Boyd was the ISB’s record producer.  I had no real idea what a record producer actually did – I’m not sure that I have much more of an idea now – but as I got to know those albums in all their strange and wonderful intricacy, it seemed to me that being Joe Boyd wouldn’t be the worst thing in the world.  In the years to come, Boyd’s name appeared regularly in connection with artists and albums that I came to love: Fairport Convention, John Martin, Nick Drake, Pink Floyd; Boyd was there in the background.

White Bicycles, subtitled Making Music In The 1960s, begins in 1954; a year after Boyd’s family got their first television set.  Until then Boyd and his brother had been happy to watch baseball and The  Ed Sullivan Show but suddenly Bob Horn’s WFL-TV Bandstand was blasting R & B and rock and roll into the Boyd family living room every day after school. By the time school turned to college, Boyd’s developing interest in jazz and blues led to him booking a gig for forgotten blues singer Lonnie Johnson in a friend’s living room.  Further bookings followed throughout his college years and one day Boyd had an epiphany: he’d become a record producer, get paid for listening to music and impress girls at the same time.

If becoming a record producer was easy we would all be doing it.  Boyd works his way into the music jobs by finding jobs he loves but that no one else particularly wants to do, like organising European gospel and blues package tours with artists who aren’t much interested in appearing on the same stage.
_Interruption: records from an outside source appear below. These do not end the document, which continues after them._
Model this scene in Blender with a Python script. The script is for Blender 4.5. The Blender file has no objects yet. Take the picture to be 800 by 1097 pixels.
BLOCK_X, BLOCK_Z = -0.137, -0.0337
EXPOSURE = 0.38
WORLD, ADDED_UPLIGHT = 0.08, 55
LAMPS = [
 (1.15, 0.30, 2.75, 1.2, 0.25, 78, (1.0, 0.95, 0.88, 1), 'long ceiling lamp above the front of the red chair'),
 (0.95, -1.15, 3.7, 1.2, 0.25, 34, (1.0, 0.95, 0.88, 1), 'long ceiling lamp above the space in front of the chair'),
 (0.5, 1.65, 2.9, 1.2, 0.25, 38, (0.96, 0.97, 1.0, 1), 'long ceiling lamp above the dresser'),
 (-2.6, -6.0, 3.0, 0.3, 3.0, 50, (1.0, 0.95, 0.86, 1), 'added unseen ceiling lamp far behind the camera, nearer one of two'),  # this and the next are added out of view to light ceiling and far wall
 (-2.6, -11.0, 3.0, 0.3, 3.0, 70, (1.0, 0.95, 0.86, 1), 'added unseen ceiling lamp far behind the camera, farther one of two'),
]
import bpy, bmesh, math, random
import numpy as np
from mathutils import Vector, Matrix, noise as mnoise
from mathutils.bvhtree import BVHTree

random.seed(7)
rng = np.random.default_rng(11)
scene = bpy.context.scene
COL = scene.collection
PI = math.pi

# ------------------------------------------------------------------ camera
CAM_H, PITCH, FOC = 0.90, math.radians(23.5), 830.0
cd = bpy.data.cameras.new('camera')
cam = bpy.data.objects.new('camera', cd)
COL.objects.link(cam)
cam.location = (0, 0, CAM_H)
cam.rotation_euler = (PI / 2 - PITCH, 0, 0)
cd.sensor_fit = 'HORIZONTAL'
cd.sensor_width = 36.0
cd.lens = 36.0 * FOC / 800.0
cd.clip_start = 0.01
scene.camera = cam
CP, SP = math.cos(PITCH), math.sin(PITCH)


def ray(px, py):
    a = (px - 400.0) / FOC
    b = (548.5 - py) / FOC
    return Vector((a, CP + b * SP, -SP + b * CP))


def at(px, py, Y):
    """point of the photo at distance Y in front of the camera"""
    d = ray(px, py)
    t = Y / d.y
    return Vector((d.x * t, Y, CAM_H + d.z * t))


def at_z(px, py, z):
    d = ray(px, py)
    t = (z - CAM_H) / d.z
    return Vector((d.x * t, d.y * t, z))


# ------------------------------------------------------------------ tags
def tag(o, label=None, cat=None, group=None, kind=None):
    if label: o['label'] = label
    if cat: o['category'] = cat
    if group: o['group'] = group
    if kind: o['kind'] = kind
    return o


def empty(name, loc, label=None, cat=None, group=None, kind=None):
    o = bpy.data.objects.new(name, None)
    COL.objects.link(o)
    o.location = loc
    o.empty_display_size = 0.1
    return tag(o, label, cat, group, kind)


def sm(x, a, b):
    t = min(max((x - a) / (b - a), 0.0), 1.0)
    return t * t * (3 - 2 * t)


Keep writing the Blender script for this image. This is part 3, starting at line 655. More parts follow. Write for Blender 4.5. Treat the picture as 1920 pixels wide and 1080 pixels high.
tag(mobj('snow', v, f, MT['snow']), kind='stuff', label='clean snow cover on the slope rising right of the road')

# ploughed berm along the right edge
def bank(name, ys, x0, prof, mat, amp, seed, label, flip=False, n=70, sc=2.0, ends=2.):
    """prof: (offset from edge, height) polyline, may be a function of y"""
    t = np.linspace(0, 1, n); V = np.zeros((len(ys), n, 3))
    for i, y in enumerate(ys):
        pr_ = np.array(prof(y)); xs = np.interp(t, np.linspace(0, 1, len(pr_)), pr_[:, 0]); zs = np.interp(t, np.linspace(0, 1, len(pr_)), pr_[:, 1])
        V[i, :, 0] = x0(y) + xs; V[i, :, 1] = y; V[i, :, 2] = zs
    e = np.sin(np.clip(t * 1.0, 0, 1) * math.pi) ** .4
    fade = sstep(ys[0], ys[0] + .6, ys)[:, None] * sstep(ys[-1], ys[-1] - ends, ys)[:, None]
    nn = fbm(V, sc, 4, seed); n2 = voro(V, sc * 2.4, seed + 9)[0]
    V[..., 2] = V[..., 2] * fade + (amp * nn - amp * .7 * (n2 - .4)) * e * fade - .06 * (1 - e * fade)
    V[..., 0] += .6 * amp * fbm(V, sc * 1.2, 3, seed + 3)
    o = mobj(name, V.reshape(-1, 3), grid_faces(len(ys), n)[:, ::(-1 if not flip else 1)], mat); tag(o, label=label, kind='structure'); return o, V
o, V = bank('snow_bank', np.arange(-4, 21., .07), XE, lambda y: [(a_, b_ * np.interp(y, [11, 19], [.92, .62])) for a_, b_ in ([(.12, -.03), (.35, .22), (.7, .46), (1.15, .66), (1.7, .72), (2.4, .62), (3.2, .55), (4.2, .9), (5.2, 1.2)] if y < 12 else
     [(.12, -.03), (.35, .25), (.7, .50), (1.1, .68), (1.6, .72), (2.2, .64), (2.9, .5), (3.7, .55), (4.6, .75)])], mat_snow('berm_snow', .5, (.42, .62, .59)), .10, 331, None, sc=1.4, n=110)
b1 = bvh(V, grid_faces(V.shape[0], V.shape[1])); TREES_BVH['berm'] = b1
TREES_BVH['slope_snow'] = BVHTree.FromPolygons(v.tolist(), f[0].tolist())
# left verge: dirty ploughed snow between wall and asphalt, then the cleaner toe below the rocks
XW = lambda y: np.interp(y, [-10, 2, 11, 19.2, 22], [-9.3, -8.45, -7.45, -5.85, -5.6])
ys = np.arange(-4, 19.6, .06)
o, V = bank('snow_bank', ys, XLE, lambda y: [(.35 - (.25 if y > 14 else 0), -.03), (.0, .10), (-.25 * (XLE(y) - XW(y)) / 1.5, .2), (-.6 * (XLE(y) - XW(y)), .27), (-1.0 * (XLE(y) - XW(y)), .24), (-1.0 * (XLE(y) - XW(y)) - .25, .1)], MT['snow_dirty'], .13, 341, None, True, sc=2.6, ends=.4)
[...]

Time spent London persuades him that young British audiences are much more enthusiastic about the blues and jazz that he loved than his countrymen and after a period spent shuttling back and forward between Britain and the USA he eventually settles in the UK capital.

Boyd gets involved with the British folk moment just as it begins to merge with the burgeoning psychedelic scene and for the next few years he exhibits a Zelig-like ability to be in the right place at the right time, helping to nurture the recording and performing careers of some of the key artists and groups of the 1960s as well as letting more than a few, including a pair of singer/songwriters who would go on to be part of the biggest pop act of the 70s, slip through his fingers.

To reveal any more would risk spoiling your enjoyment of the book.  Suffice to say that White Bicycles is a highly entertaining view of the Sixties from a man who was there and remembers.